The most common way this “problem” shows up is when non-deaf people are talking and turn-taking at their usual pace, with anticipation of when someone’s turn will end and someone else can begin – often leading to overlaps and/or simultaneous utterances from two or more speakers who negotiate (through volume, persistence, surrender) who will continue to speak and who will wait. When a deaf person wants to get in on the action, their signed comments often intersects with someone’s speech – the deaf person has SEEN a pause in the interpretation indicating a turn-exchange and jumps in. If the interpreter voices naturally for the deaf person – asserting their right to participate in an unmonitored, spontaneous conversation – it could be taken as the deaf person (or the interpreter!) being rude, impolite, or inconsiderate.
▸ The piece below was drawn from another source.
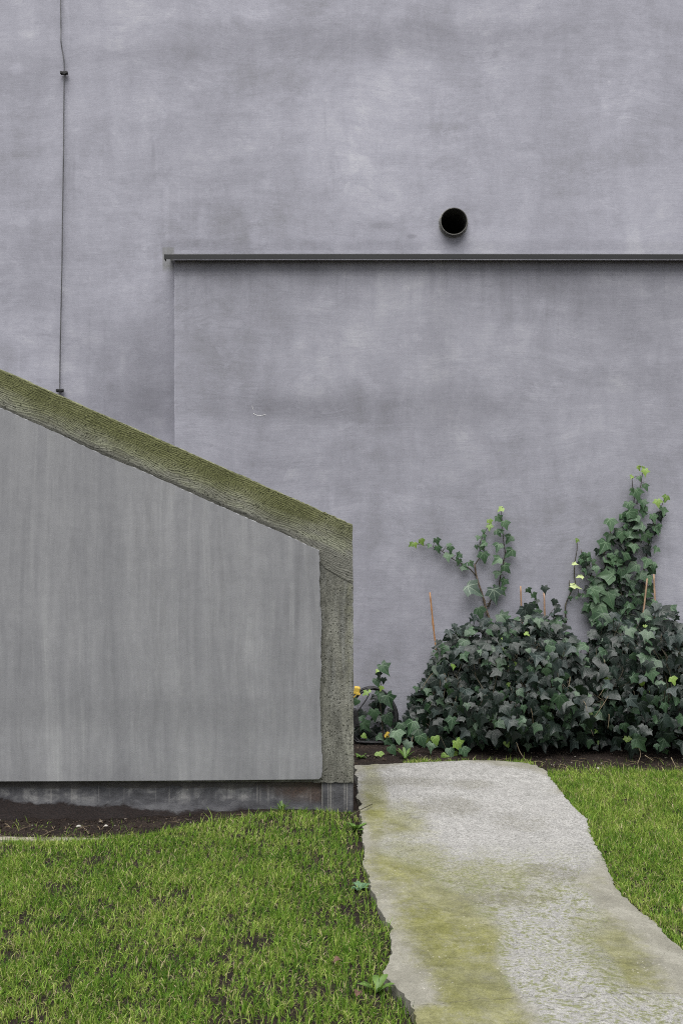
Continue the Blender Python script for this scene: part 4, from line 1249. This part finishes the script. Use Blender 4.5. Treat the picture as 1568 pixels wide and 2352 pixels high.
# the two mounds
def mound(name, label, outline, depth, n_out, n_in, extra=(), seed=1, twigs=()):
    rn = random.Random(seed)
    xs = [p[0] for p in outline]
    cx = sum(xs) / len(xs)
    wpts = []
    for (u, v) in outline:
        q = PX(u, v, -CAMY - .14); wpts.append((q.x, q.z))
    WX = np.array([p[0] for p in wpts]); WZ = np.array([p[1] for p in wpts])
    DX = np.array([(u - CX) * (-CAMY - .14) / F for u, _ in depth]); DD = np.array([d for _, d in depth])
    x0, x1 = WX.min(), WX.max()
    t = empty(name, label, 'ivy', ((max(x0, -9) + min(x1, 2)) / 2, -.2, 0))
    def surf(x, a, k):
        zt = max(.06, float(np.interp(x, WX, WZ)) - .02); d = float(np.interp(x, DX, DD))
        ca, sa = math.cos(a), math.sin(a)
        e = .80
        yy = -.02 - d * k * abs(ca) ** e; zz = zt * (k * .5 + .5) * abs(sa) ** e
        n = Vector((0, -ca / d, sa / zt)).normalized()
        return Vector((x, yy, zz)), n
    items = []
    tries = 0
    pts_used = []
    while len([i for i in items if i[3]]) < n_out and tries < 60000:
        tries += 1
        x = rn.uniform(x0, x1); a = rn.uniform(.02, 1.42)
        zt = float(np.interp(x, WX, WZ))
        if rn.random() > zt / WZ.max() + .15: continue
        k = 1 + rn.gauss(0, .04) + .36 * (float(vnoise(x, a * .6, 6.5, 12)) - .5) + .20 * (float(vnoise(x, a * .6, 15, 13)) - .5)
        c, n = surf(x, a, k)
        if c.z < .17: c.y *= .80 + .20 * c.z / .17
        size = rn.choice([rn.uniform(.026, .042), rn.uniform(.038, .058), rn.uniform(.050, .080)])
        c.z = max(c.z, .030 + rn.uniform(0, .035))
        ok = True
        for q, s in pts_used[-100000:]:
            if (q - c).length_squared < (.52 * (s + size) * .5) ** 2 * 1.5: ok = False; break
        if not ok: continue
        pts_used.append((c, size))
        g = c.z < .16
        n = (n + Vector((rn.gauss(0, .5), -.25 + rn.gauss(0, .3), .30 + rn.gauss(0, .45)))).normalized()
        tip = Vector((rn.gauss(0, .7), -.35, -1))
        r = rn.random()
        m = 0 if r < .62 else (4 if r < .78 else (1 if r < .965 else 2))
        if m == 2: size *= .6
        if c.z < .28 and m == 4 and rn.random() < .5: m = 0
        items.append((leaf_matrix(c, tip, n, size), rn.randrange(8), m, True))
    nin = 0
    for _ in range(n_in):
        x = rn.uniform(x0, x1); a = rn.uniform(.0, 1.5)
        k = rn.choice([.90, .80, .70, .55]) + rn.gauss(0, .03)
        c, n = surf(x, a, k)
        if c.z < .17: c.y *= .55 + .45 * max(c.z, 0) / .17
        if c.z < .05: c.z = rn.uniform(.04, .09)
        size = rn.uniform(.05, .09)
        n = (n + Vector((rn.gauss(0, .5), -.2, .25 + rn.gauss(0, .4)))).normalized()
        items.append((leaf_matrix(c, Vector((rn.gauss(0, .7), -.3, -1)), n, size), rn.randrange(8), 0 if rn.random() < .85 else 1, False))
    # stray leaves standing out of the outline on their own stalks
    bst = bmesh.new()
    for _ in range(46):
        x = rn.uniform(x0 + .02, min(x1, 2.0)); a = rn.choice([rn.uniform(.9, 1.5), rn.uniform(.3, 1.3)])
        c, n = surf(x, a, 1.0)
        q = c + n * rn.uniform(.03, .07) + Vector((rn.gauss(0, .03), -.01, rn.uniform(0, .03)))
        q.y = min(q.y, -.02)
        sz = rn.uniform(.03, .065)
        M4 = leaf_matrix(q, Vector((rn.gauss(0, .8), -.3, -1)), (n + Vector((rn.gauss(0, .5), -.6, rn.uniform(0, .8)))).normalized(), sz)
        items.append((M4, rn.randrange(8), rn.choice([0, 1, 4, 4, 6]), True))
        add_tube(bst, catmull([c - n * .03, c.lerp(q, .6), M4.translation], 3), .0013, .0009, 5)
    so_ = from_bm('leaf_stalks', bst, M_STEMG, t, True); so_['kind'] = 'stuff'
    # traced leaves of the upper fringe
    for (u, v, w, cls) in extra:
        D = -CAMY - .10 - rn.uniform(0, .06)
        m = 4 if cls < 0 else (2 if cls > 1.55 else (1 if cls > .75 else 0))
        items.append((leaf_matrix(PX(u, v, D), (rn.gauss(0, .5), -.2, -1), (rn.gauss(0, .3), -1, rn.uniform(0, .7)), w * D / F), rn.randrange(8), m, True))
    outer = [i for i in items if i[3]]
    inner = [i[:3] for i in items if not i[3]]
    def vis(i):
        p = i[0].translation
        u, v = to_px(*p)
        return (u > -20) and (u < 1590), -(p.y)
    inframe = [i for i in outer if vis(i)[0]]
    rest = [i[:3] for i in outer if not vis(i)[0]]
    inframe.sort(key=lambda i: -i[0].to_scale().x * (1.0 - .12 * i[0].translation.y))
    for i in inframe[:300]: leaf_obj(t, i[0], i[1], i[2])
    rest += [i[:3] for i in inframe[300:]]
    leaf_stuff('inner_leaves', t, rest + inner)
    # runners inside and hanging out
    bm = bmesh.new(); bp = bmesh.new()
    for _ in range(70):
        x = rn.uniform(x0, x1)
        p = [Vector((x + rn.gauss(0, .04), -.10 - rn.random() * .1, 0.0))]
        a = .1
        for s in range(4):
            x += rn.gauss(0, .05); a += rn.uniform(.2, .38)
            q, n = surf(min(max(x, x0), x1), a, rn.uniform(.75, .98)); p.append(q)
        add_tube(bm, catmull(p, 4), .0028, .0014, 5)
    for _ in range(14):
        x = rn.uniform(x0, min(x1, 2.0)); a = rn.uniform(.2, 1.1)
        q, n = surf(x, a, 1.0)
        d = Vector((rn.gauss(0, .05), -.03, -rn.uniform(.05, .12)))
        add_tube(bp, catmull([q, q + n * .025 + d * .4, q + n * .02 + d], 4), .0017, .0009, 5)
    for tw in twigs:
        add_tube(bp, catmull([PX(u, v, D) for u, v, D in tw], 4), .0024, .0012, 5)
    s = from_bm('woody_stems', bm, M_STEMG, t, True); s['kind'] = 'stuff'
    s = from_bm('dry_stems', bp, M_STEMP, t, True); s['kind'] = 'stuff'
    return t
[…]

I admit to being frustrated numerous times in my “early” career (!) with non-deaf people who simply would not make room for deaf people to participate. It isn’t that I would LOOK for opportunities to break into voicing, but I thought of the act of “interrupting” a non-deaf speaker less as an interruption of an individual’s talk and more as an intervention into an oppressive group dynamic. Ok, ok, I’ve gotten easier over the years and no longer consider these situations the best mode for cross-cultural instruction. But I do wonder, where is the line between the time and turn-taking boundary that we can manage to maintain as smooth a flow of communication as possible, and the responsibility of all the participants in a communication situation to make sure everyone can contribute?
Case-in-point: a deaf student asks (in sign) a question of a teacher. The interpreter voices it (in speech), interrupting the teacher’s response to another student’s question. The teacher responds to the deaf student’s question.
De-brief: something about the interaction felt bad/wrong/off to the team interpreter, the interruption was too harsh or otherwise not positively representative of the deaf student.
Question: Do we interpreters solve this on our own?
Result: In this instance, the interpreters approached the teacher, who encouraged the interruptions because that is the style of all the students in the class. The teacher took the responsiblity to decide when to ask for a more formal turn-taking system (such as raising hands), and when to let the give-and-take continue.
Outcome? More questions. 🙂 Is this a concession to “the hearing way” of talking in overlaps, or is it an act of inclusion? As inclusion, the deaf student’s voice is embraced as importantly as any other’s – meaning the interpreters should be less concerned with finding “the right moment” and more concerned with getting the deaf voice “out there.”